I was perhaps even readier than you to make personal sacrifices to topple that regime. And, from the evening of January 25 until the result of the March 19 referendum on constitutional amendments, in 2011, I believed we really were toppling it. I realized we could never peacefully explode the criminal military core of the Egyptian state, but I thought we were on the right path to contending with it as a civil nation, becoming part of contemporary history. After the referendum I realized we had failed, but I thought we could still uncover that core and expose the Brotherhood for the power-hungry, retrogressive force that it is. Then there were parliamentary elections while young men were being killed, and the Brotherhood-dominated parliament proved even worse than I might have expected. And then no one but you refused to participate in yet another travesty of democratic process. At some point I realized that we had missed our chance, maybe: probably after one of the massacres in late 2011. Protests that had given us power to depose the president had been so overused and emptied of content they were not only politically ineffective; they had driven the neighbors in Abbassiya to actively attack protesters.

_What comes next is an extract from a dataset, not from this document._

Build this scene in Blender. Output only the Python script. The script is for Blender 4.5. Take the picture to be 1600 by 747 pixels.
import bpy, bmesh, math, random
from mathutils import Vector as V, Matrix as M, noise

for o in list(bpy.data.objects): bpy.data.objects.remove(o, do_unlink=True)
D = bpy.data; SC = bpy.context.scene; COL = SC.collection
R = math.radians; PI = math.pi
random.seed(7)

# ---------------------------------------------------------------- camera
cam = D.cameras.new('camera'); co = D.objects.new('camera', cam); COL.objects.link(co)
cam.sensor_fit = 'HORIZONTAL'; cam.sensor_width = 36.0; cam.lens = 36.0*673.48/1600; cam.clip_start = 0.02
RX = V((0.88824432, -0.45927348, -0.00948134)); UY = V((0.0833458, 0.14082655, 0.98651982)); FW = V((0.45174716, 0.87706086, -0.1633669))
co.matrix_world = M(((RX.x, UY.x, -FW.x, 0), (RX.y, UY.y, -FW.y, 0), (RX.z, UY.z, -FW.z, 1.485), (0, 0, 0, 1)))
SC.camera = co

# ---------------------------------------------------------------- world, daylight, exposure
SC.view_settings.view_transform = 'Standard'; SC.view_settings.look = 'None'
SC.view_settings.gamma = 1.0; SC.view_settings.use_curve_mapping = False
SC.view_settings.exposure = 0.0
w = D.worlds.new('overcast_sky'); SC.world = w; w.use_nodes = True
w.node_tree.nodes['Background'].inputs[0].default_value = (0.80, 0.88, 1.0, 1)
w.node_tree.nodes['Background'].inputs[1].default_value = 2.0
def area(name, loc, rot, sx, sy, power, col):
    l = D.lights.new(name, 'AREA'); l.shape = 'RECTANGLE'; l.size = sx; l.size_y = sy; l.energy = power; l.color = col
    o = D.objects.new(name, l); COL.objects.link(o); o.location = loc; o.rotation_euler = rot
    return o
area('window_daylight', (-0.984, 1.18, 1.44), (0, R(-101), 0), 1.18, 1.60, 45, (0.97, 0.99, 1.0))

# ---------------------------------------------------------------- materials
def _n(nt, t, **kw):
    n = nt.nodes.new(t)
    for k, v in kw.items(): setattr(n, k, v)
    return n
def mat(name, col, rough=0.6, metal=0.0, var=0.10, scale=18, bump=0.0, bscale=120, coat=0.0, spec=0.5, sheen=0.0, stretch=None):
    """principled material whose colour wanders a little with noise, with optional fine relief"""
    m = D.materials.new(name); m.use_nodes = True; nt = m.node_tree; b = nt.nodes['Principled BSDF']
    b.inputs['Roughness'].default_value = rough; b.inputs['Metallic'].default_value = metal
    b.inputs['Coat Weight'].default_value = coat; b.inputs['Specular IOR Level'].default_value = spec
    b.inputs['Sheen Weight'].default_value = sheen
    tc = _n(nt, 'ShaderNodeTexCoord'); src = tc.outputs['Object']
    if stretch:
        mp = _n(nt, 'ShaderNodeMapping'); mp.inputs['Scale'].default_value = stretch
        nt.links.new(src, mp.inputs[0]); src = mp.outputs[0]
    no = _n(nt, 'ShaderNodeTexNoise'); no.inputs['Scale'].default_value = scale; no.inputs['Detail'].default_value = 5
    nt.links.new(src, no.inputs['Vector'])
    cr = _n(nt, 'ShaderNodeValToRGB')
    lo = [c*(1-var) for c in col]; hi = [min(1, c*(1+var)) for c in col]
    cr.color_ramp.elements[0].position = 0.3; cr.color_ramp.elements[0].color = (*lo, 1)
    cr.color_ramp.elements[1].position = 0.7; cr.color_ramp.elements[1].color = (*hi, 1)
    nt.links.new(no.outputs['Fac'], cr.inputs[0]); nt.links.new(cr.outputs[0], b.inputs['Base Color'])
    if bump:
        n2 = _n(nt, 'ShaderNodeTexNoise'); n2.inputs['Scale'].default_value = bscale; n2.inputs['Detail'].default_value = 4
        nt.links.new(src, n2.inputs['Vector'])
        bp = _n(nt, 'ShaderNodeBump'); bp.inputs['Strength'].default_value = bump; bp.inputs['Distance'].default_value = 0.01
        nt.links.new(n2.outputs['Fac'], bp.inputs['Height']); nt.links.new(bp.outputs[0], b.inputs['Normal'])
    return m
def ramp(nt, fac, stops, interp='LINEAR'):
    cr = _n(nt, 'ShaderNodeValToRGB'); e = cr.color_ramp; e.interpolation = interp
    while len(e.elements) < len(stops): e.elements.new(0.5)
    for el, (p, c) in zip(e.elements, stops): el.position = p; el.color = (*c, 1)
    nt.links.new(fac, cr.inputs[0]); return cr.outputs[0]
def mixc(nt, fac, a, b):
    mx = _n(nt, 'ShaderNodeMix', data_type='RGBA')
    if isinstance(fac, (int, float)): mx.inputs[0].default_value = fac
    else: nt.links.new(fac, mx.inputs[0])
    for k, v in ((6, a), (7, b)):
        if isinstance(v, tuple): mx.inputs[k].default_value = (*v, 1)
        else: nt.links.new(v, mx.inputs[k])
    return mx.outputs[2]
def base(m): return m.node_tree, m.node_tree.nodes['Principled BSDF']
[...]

By that point I had already stopped going to protests. I`d stopped feeling that protesters, whose sacrifices were turning into a cheap political card in the hands of Islamists and whose leaders—the star activists—felt no responsibility for the loss of life, were expressing anything like my Revolution. I began to feel there was no point targeting the political process until Change happened from the bottom up; and it was then that I thought of you, while you were in Vienna…
I thought of you, of Egyptian culture, and of the madness of endorsing Islamism as the only possible alternative to nationalism however politically suppressed Islamists had been: What did you think you were doing when you called for Change from the top down? Why did we call our protests a revolution? Was there an alternative to either?
Dr. ElBaradei,—Since January 2011 I have wept three times only: once, after coming home the morning of January 29, from the sheer horror and beauty of our battle against Mubarak`s security, which we had unequivocally won; another time, when I realized the Islamists had managed to obtain a yes vote for the benefit of SCAF in the referendum on constitutional amendments—I was in France then, on a writer`s residency in the Riviera, and I remember retiring early to my room in the beautiful villa where I was staying and thinking there was not much left to fight for.
The third time I wept, Dr. ElBaradei, was on the announcement of the results of the first round of presidential elections, even though the results were precisely what I had expected, when it was demonstrated to me with unprecedented clarity that fascism and the herd mentality were still far stronger than the civil nation that I aspire to being part of.
I am not weeping now, but I ask you—apart from silence and the slow apolitical work we were all already doing under Mubarak, when apolitical work was both more effective and easier to do—where do we go from here? Now that our sacrifices and aspirations have been turned into a struggle between two kinds of fascism whose sudden alliance may render us nonexistent, is there really anywhere we can go, Dr. ElBaradaei?